A venda de Triple Elvis e Four Marlons não foi impedida, mas a controvérsia gerada à sua volta levou à retirada do leilão de duas obras de Sigmar Polke (Hüter der Schwelle e Primavera, ambas de 2003), escreve o Artnet, citando a revista alemã Monopol. Segundo esta publicação, a decisão foi tomada para se evitar uma onda maior de críticas.

O banco, por seu lado, defende-se argumentando que só decidiu vender as obras depois de não ter encontrado museus interessados ou com condições para as receber. Há, no entanto, directores que garantem nunca terem sido contactados, acrescentando que o NRW Bank queria era vender as obras e depressa.

Com as devidas distâncias, este caso é semelhante ao que envolve as 85 obras do artista catalão Joan Miró que o Governo português quer vender.
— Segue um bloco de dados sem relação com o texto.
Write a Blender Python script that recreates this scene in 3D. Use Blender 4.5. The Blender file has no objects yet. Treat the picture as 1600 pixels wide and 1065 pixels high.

Assim que o leilão desta colecção foi anunciado foram várias as vozes de protesto contra a venda, num processo que se arrasta há quase um ano. Desde então foram já marcados dois leilões do acervo que pertencia ao nacionalizado BPN, que acabaram por ser cancelados. Neste momento, espera-se que corram os processos jurídicos levados a tribunal para impedir a venda para que um novo leilão possa ser agendado.

Apesar da polémica, o responsável da Christie’s em Nova Iorque, Stephen Murphy¸ fez à BBC um balanço positivo da noite. “O leilão foi um momento na história da arte”, defendeu, destacando que das 80 peças levadas à praça só duas ficaram por vender.

Destaque para Clamdigger, a estátua feita por Willem de Kooning em 1972 e que até agora estava no seu estúdio em Long Island, nos Estado Unidos, vendida por 29,2 milhões de dólares (23,4 milhões de euros), o que representa um recorde para o artista que morreu em 1997.

Outro recorde estabelecido foi para uma pintura sem título de Cy Twombly, arrematada por 69,9 milhões de dólares (50 milhões de euros).